Some activists suggest a heavier curricular emphasis on books written by underrepresented authors, or at least more contemporary ones. While I agree it is time we moved beyond “To Kill a Mockingbird,” and while no one loves Toni Morrison as much as I do, this doesn’t seem to solve the issue.
For one, there is real value to be found in Hemingway and Wilde. There is also the argument that it is important to read these texts and wrestle with the discrimination inside to face our ugly history. In educational settings, I believe a balance between the two is ideal.
For pleasure reading, though, it may not be that simple. It is incredibly frustrating for me to consume something simultaneously brilliant and personally affronting, and although others may not be as sensitive, I know that I will never be able to skim over a rape scene as though it’s nothing.

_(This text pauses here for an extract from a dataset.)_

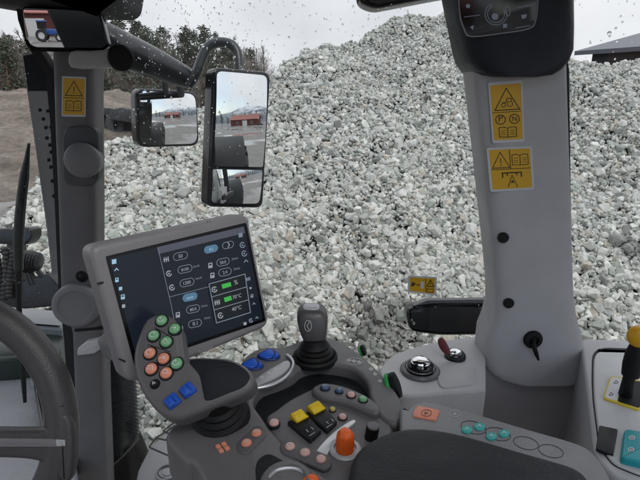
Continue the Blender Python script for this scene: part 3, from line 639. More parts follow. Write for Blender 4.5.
b = MB(); b.slab(ons(rq([(77, 349), (86, 342), (100, 340), (106, 334), (118, 334), (118, 347), (104, 347), (94, 354), (77, 356)], 2), L0, .05), L0.n, .04, .004, trim); b.build('bracket', lp)
b = MB(); b.slab(ons([(74.5, 329.5), (105, 327), (105, 329.3), (74.5, 332)], L0, .0335), L0.n, .01, .001, black); b.build('seam', lp)
def lab_left(k, M, h, pl):
    tri(k, M, pl, h, .5, .27, .40, .20, .8); k.stroke([M(0, .54), M(1, .54)], .6, pl, inkm, False, h); book(k, M, pl, h, .5, .76, .36, .13, .7)
L1 = L0.off(.0352)
label_sticker(lp, [(62, 76), (86, 77), (85.5, 117), (61.5, 116.5)], L1, lab_left, 1.5, 'yellow warning label with triangle above open book')
# right pillar
rp = thing('cab_pillar', 'broad light grey pillar with two yellow warning labels', 'pillar', on(525, 480, yplane(YR)))
R0 = yplane(YR)
b = MB(); loft(b, [(60, 465, 558), (76, 468, 558.5), (120, 473, 560), (160, 477.5, 561.5), (200, 481.5, 563), (250, 487, 564.5), (285, 490, 566), (303, 490, 568), (318, 486, 571.5), (330, 481, 575), (345, 479, 577), (356, 479.5, 577), (363, 483, 576), (369, 491, 573.5), (373, 506, 568)], R0, .045, .05, trim, 5.5, 22)
b.build('cover', rp)
b = MB(); loft(b, [(-60, 436, 559), (0, 446, 560.5), (30, 452, 561), (52, 456.5, 560.5), (63, 460, 556), (71, 465.5, 549), (76, 473, 540), (78, 484, 525)], R0, .072, .055, navy, 4.6, 20); b.build('cap', rp)
Rc = R0.off(.0722)
b = MB(); b.slab(ons(sm([(458.5, -30), (458.5, 0), (460, 17), (464, 29), (470.5, 37), (500, 34), (530, 29), (536.5, 19), (538.5, 0), (538.5, -30)], 3), Rc, .0012), Rc.n, .003, .0006, gloss, 2); dsp = b.build('roof_display', rp)
b = MB(); ep = hplane(0)
e_n = mat('display_dim_print', (.03, .03, .03), .3, var=0, emis=(.035, .04, .055), estr=1); e_o = mat('display_outline', (.32, .32, .35), .35)
b.stroke(sm([(458.8, -30), (458.8, 0), (460.3, 16.5), (464.3, 28.6), (471, 36.5), (500, 33.5), (529.7, 28.5), (536, 18.5), (538, 0), (538, -30)], 3, False), 1.1, Rc, e_o, h=.0015)
for rr0 in (11, 8.5): b.stroke([(496 + rr0 * math.cos(R(a)), 14 + rr0 * math.sin(R(a))) for a in range(-40, 250, 12)], .7, Rc, e_n, h=.0015)
b.fill(circ((495, 16.5), 3.4, 16), Rc, e_n, .0015); b.stroke(sm([(507, 6), (510, 11), (508.5, 16), (505, 12)], 4), .9, Rc, e_w if False else icond, True, h=.0015)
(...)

I also know that the next time I read “The Bell Jar,” I will be wildly uncomfortable with the dissonance between my admiration of Plath and her racist language. Perhaps this discomfort is good, though—identifying with or liking a protagonist who then exhibits problematic behavior forces readers to engage in the moral and intellectual struggle between art and reality, between good and evil.
We are prompted to think critically about authors and their prejudices, calling on us to parse out what is valuable and artistic, and what is destructive and outdated. Enjoying Twain does not make you inherently sexist or racist.
Within reason, we should all be able to like a classic without subscribing to everything in it, and acknowledging the disparity between the two is what makes us thoughtful readers.